The answer is really clear, Yes. Your ideas in general are good but i’d wait for the new AI and more creatures before i could say what behaviors i’d like to see on what type of creature.

Learning AI for a MMO is a hard challenge. Do you heard about AlphaGo ? They need a super computer (1.2k cores) for teaching a computer the game GO :smiley: I also see learning AI more in a singleplayer game.

TBH i’m not sure what’s the outcome of learning AI in a MMO because we all would try to kill them with different approaches and in as result the creature would be “just” shy like normal animals in the nature (they don’t even try to fight humans in normal cases they just run away).

I heard about it yes^^ But I think it’s a bit different.
Anyway. It would still be cool^^

Since it’s a fungus it most likely wouldn’t run away :stuck_out_tongue_winking_eye: But I think it depends. It could as well just be ultra defensive/offensive. Maybe even learn and copy attributes from the enemies it kills and feeds on^^
But that would be even more advanced and might never happen^^

It shows what you need for “real” learning (that was my point). Of Go is not B< but if you like the AI to learn and adapt to the players you need a lot of computational force.

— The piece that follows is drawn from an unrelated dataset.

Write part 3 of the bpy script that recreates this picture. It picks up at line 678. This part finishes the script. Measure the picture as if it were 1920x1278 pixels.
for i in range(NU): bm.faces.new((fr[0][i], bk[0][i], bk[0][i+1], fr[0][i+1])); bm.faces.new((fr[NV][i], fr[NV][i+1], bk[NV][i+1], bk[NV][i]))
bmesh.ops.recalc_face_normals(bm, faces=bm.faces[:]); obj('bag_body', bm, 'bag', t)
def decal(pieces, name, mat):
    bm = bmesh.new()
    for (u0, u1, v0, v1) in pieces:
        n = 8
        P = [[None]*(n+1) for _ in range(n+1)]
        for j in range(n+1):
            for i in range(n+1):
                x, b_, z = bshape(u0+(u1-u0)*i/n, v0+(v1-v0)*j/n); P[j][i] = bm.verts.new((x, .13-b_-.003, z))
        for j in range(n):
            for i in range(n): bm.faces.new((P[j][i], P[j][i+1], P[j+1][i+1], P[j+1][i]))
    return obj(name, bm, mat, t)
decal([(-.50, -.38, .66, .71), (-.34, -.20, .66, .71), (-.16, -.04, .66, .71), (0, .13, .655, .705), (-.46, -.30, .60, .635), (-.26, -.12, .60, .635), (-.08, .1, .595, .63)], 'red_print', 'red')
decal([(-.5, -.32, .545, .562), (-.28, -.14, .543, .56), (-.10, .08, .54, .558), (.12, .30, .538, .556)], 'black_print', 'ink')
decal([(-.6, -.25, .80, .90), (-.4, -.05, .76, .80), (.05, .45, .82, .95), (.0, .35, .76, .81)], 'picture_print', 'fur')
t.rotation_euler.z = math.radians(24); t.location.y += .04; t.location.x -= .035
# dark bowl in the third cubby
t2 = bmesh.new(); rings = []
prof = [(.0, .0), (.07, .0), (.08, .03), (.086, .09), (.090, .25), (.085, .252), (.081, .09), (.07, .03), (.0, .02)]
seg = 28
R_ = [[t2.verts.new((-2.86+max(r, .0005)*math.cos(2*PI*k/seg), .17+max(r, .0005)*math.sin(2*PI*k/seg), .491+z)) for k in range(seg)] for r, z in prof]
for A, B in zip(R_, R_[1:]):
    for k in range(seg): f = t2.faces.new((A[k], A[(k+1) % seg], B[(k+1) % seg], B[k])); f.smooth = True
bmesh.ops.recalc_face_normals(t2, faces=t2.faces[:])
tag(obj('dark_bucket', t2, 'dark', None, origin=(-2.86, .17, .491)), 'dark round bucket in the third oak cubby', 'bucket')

My primary argument is exactly this. This will (always) result in extreme behaviors (always run away, always attack, always fight till 10% and than run away) because we always try to kill them. So why don’t invest the time in a good but static AI instead of wasting a LOT of development time trying to make it dynamic.

Always depends on how deep you want to make the learning and how you program it but it sure takes some considerable ressources.

No it won’t always result in extremes because we adapt too.
As soon as it is so defensive that we won’t attack it as much, it will most likely soften up the defence because it doesn’t need such a strong defence anymore.
Especially the always running away, always attack part is bothering me. It’s dynamic like you said so there won’t ever be an “always doing x”.
And consequently because it is always changing and challenging it wouldn’t be a waste of development time at all.
The “lot” part also depends on how deep you make the learning.

I think you could still add a certain element of randomness to AI, but it would still be based around predefined rules… so “always fight till 10%” could result in “and then run away” or “and then attack with added force in a last ditch attempt” or “run to the nearest [same creature] and get backup”.

They’d be predefined responses sure, but they could be randomised on a per-encounter basis - you’d never really know what outcome you would get until the end of the encounter. You remove that familiarity of knowing how a creature will react every time.

That for me would be a pretty fun way to go for creature AI for a game like B<.